Ele queria comprar o tal contêiner e revender as mercadorias, usando o lucro para adquirir os móveis da nova casa. Ela acabou emprestando R$ 15 mil, mas depois ele disse que a compra não deu certo. Gabriela nunca mais veria o dinheiro.
Fim da linha
Ela começou a descobrir a rede de mentiras no mês passado, quando entrou em contato com uma suposta amiga dele, também pelas redes sociais. Essa outra mulher então contou que na verdade morava com ele em São Paulo. Ele usava como desculpa operações da PF e problemas de família para manter duas famílias em estados diferentes.
Quando procurou a PF, Gabriela descobriu que não só Daniel não era policial como também já estava sendo procurado havia quase quatro meses, após uma outra denúncia. "Aí vieram em casa vasculhar as coisas, pegaram roupa tática, armas de airsoft [ele retirava a ponta laranja para parecerem de verdade], colete, camiseta da PF", conta.
Alguns dias depois de ela depor, ele foi encontrado no shopping e preso. "Fiquei sabendo que ele chora muito desde o momento em que foi preso, dia e noite." Segundo ela, até o delegado disse que Daniel "merecia um Oscar". "Ele contava das operações com muitos detalhes, você também ia acreditar."
Até hoje a mãe (supostamente) de Daniel liga para algumas das mulheres pedindo dinheiro e falando que a história toda é armação das ex-namoradas, de acordo com elas.
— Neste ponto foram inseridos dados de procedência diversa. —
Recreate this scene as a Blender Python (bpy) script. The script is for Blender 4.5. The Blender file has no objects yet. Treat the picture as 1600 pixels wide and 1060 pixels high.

Além da mãe, ele teria irmãos e um padrasto também coniventes.
Agora são três sentimentos, diz a outra vítima, Carolina, com a voz embargada ao telefone: "Alívio, mesmo sabendo que ele não vai ficar preso por muito tempo.Desespero, porque nunca mais vou ver um dinheiro que me faz muita falta. E culpa, porque se eu tivesse denunciado outras mulheres não teriam passado por essa situação."
"Não é a perda material que conta mais. Tu confiou nesse homem, construiu uma vida com ele. Tu não se apaixonou pela farda, se apaixonou pela pessoa. Descobrir que era tudo mentira não é nada fácil", desabafa Gabriela.